Eight students cross border met by parents' hugs, kisses and tears, but few questions.

Druze students returning to the Golan Heights from Syria said on Monday that they never saw any demonstrations, and that reports and pictures emerging from the country were not reliable.

Eight students crossed the border on Monday at the Kuneitra crossing, coming from the Syrian side of the border on a bus accompanied by UNIFIL vehicles. Upon encountering their parents, who had waited tensely at the crossing for three hours, there were lots of hugs, kisses and tears, but almost no questions.

Druze students - Yaron Kaminsky - 21022012
Yaron Kaminsky

However, questions came fast and furious from journalists at the site, who practically pounced on the returning students, many of whom were taken aback.

"We're neither journalists nor inspectors," answered one female student, before getting into her parents' car. "We have nothing to say."

Others had something to say, but it wasn't what one might have expected.

"There was a feeling of uncertainty, people are very confused," said Nadar Khalabi, who studies Arabic literature.

"I went out to the street when I heard there was a demonstration, but I didn't see anyone," he said. "A large part of the pictures and reports from Syria are not reliable, at least that was our impression."

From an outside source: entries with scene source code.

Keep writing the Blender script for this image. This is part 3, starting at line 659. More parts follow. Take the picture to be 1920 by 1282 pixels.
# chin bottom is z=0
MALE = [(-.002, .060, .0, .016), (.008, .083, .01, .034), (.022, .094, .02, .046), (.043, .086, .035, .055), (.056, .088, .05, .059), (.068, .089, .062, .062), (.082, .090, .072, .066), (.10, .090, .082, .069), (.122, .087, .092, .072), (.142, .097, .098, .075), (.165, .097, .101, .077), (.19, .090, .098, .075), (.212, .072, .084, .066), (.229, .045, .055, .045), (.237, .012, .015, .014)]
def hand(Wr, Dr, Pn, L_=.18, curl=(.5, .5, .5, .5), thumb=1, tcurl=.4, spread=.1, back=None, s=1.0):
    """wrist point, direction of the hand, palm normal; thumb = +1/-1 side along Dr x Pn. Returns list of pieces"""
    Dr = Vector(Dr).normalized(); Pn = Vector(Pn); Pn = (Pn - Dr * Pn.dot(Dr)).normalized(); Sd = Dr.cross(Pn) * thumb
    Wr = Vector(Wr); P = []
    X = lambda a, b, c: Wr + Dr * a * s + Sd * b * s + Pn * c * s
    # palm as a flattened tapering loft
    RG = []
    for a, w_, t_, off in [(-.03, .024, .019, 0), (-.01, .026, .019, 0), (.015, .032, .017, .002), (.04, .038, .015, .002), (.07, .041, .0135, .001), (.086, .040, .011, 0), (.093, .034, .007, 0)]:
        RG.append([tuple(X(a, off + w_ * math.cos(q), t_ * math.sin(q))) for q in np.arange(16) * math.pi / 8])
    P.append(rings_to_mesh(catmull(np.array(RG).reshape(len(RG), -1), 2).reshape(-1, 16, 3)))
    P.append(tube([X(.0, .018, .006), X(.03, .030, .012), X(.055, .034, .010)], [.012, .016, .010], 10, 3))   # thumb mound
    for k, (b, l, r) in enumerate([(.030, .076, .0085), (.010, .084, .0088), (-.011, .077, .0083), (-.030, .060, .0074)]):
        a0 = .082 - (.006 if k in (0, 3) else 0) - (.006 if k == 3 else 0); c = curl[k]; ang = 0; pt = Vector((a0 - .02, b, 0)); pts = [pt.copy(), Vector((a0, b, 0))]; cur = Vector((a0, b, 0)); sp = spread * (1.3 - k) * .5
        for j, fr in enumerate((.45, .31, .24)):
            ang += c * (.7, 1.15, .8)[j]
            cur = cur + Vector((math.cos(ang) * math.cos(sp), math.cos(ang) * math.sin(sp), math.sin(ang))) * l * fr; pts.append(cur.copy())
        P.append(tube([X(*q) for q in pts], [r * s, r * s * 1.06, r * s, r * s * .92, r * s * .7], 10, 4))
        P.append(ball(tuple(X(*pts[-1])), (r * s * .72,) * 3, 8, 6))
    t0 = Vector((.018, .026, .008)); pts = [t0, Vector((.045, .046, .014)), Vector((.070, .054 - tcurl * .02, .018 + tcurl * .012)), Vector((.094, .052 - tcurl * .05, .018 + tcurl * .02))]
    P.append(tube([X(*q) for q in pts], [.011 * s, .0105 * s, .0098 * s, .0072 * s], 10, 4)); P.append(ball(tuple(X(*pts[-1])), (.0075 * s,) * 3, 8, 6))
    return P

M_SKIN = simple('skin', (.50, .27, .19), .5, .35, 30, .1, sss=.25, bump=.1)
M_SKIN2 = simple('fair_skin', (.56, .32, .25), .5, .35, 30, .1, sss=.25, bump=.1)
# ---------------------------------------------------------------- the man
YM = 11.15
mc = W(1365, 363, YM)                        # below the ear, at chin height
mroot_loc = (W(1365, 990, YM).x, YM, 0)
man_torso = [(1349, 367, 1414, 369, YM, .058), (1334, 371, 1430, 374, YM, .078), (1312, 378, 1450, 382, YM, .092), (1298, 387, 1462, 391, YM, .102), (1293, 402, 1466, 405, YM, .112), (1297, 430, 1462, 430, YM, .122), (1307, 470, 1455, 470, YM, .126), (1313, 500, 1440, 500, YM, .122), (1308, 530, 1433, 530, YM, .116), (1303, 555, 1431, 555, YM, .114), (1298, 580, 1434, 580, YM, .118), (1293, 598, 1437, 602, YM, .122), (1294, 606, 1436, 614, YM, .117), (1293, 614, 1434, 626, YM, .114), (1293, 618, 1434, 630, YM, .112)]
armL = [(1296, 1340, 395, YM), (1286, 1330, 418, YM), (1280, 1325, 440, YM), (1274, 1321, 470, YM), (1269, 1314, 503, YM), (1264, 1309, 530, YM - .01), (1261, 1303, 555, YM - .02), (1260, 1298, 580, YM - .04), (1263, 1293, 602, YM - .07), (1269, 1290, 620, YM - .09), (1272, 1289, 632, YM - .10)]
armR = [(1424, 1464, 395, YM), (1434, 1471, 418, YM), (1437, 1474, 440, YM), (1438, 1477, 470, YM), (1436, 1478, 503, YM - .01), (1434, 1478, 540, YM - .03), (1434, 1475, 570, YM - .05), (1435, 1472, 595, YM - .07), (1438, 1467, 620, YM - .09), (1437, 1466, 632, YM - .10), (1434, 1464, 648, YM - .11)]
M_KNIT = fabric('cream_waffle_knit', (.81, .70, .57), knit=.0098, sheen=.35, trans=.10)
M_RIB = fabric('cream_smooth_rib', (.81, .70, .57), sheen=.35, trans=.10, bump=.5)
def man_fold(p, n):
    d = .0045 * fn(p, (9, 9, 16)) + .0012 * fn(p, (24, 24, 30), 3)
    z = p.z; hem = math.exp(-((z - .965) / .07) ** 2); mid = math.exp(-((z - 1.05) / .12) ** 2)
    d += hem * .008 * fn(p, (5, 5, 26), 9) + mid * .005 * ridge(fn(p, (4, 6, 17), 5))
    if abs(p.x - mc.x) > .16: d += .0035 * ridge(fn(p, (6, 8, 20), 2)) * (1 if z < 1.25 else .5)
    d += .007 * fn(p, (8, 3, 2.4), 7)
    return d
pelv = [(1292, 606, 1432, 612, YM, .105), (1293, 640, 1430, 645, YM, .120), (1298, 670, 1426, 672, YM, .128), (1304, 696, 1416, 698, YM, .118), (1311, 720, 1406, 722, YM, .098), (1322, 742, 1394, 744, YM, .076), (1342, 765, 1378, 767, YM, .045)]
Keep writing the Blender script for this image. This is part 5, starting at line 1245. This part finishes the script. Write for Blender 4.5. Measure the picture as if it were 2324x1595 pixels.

Another student, Wissam Safdy, agreed. "I went to the al-Mazzah neighborhood in Damascus when there were reports of demonstrations, but I didn't see anything," he said. "We don't know what's happening, but in Damascus things are calm, and the prevailing feeling is that in the end Syria will come out of this crisis."

Syria reportedly quelled unrest in the al-Mazzah neighborhood over the weekend, with at least 15,000 people demonstrating Saturday to protest the deaths of three demonstrators in the same area the previous day.

Six Druze women who had lost relatives in Syria were also allowed to cross the border on Monday in the other direction, so they could pay condolence calls to their relatives.

Rima Al-Akbani, a mother of four, was one of the women crossing into Syria.

"I lost my father last month and I wasn't allowed to cross over for the funeral," she said. "We submitted another request and now they've allowed it.

"It pains me that I can only see my family at times of mourning," she said. "Even when someone gets married we can't be part of the celebration."